Origin of Heels on the Floor in the Downward Facing Dog Pose

Pictures of the downward dog pose quite often show the heels touching the floor. Iyengar's "Light on Yoga," where you may look for the answers to many of your alignment question, certainly shows the heels resting on the floor.

Then again, Iyengar is also doing the pose with his head on the floor, which is not how most people teach it these days.

Heel Position for Downward Facing Dog

It's fair to say that thinking on this pose has evolved in recent years. If you are up on the balls of your feet, it shifts the trajectory of the pose forward instead of back. You need to take your weight back into your heels, although they don't have to touch the floor. Gently push or pull your hips back so you are moving in the direction of your heels being closer to the floor.

Some people with very open hamstrings and calves may be able to comfortably bring their heels to the ground while keeping the integrity of the rest of the posture. But is this really the "goal" of the pose? The answer to that is likely to be "no." While you want to make sure that you're not up on the balls of your feet like a Barbie doll (a common beginners' mistake), it's just fine if your heels hover above the ground, now and forever.

The Goal of the Downward Facing Dog Pose

One of the reasons you do downward facing dog so often in yoga is that it is a whole body pose. The arms are working, the core is engaged, the legs are strong and at the same time getting an amazing stretch down the hamstrings and calves.

If your heels are resting comfortably on the floor, you're not getting that back-of-the-leg stretch.

In fact, some teachers will instruct students whose heels do come down easily to the floor to scoot their feet back a bit until the heels come up again.

Now, you don't want to take this too far and end up in a plank, but the point is, don't worry too much about the heels being off the floor. It's a good place to be in this pose. Chances are your head won't be grazing the floor anytime soon either.
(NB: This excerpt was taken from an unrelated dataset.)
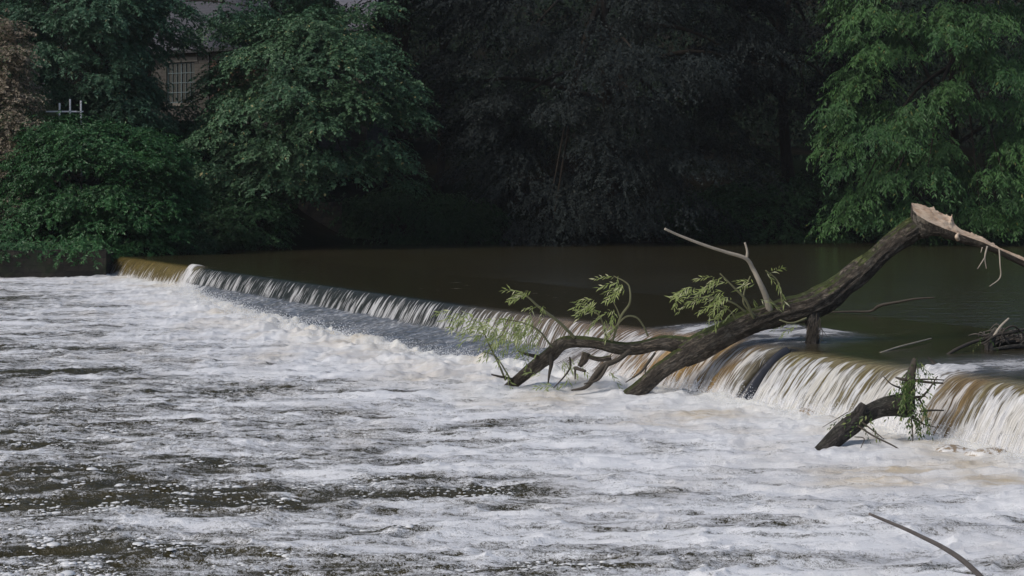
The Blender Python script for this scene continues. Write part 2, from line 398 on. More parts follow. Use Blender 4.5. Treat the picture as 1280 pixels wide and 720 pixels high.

Don't Fixate on One Ideal Version of a Pose

Although it's useful to know what the ideal version of a pose looks like, try not to get too attached to attaining these sorts of goals in your yoga practice. One of ​yoga's lessons is to be in the present, accept where you are on any particular day, and let go of the constant grasping after higher and higher levels of achievement that you've become accustomed to doing in many areas of your life. That goes double for grasping after achievement of more advanced or perfect yoga poses. It kind of defeats the purpose.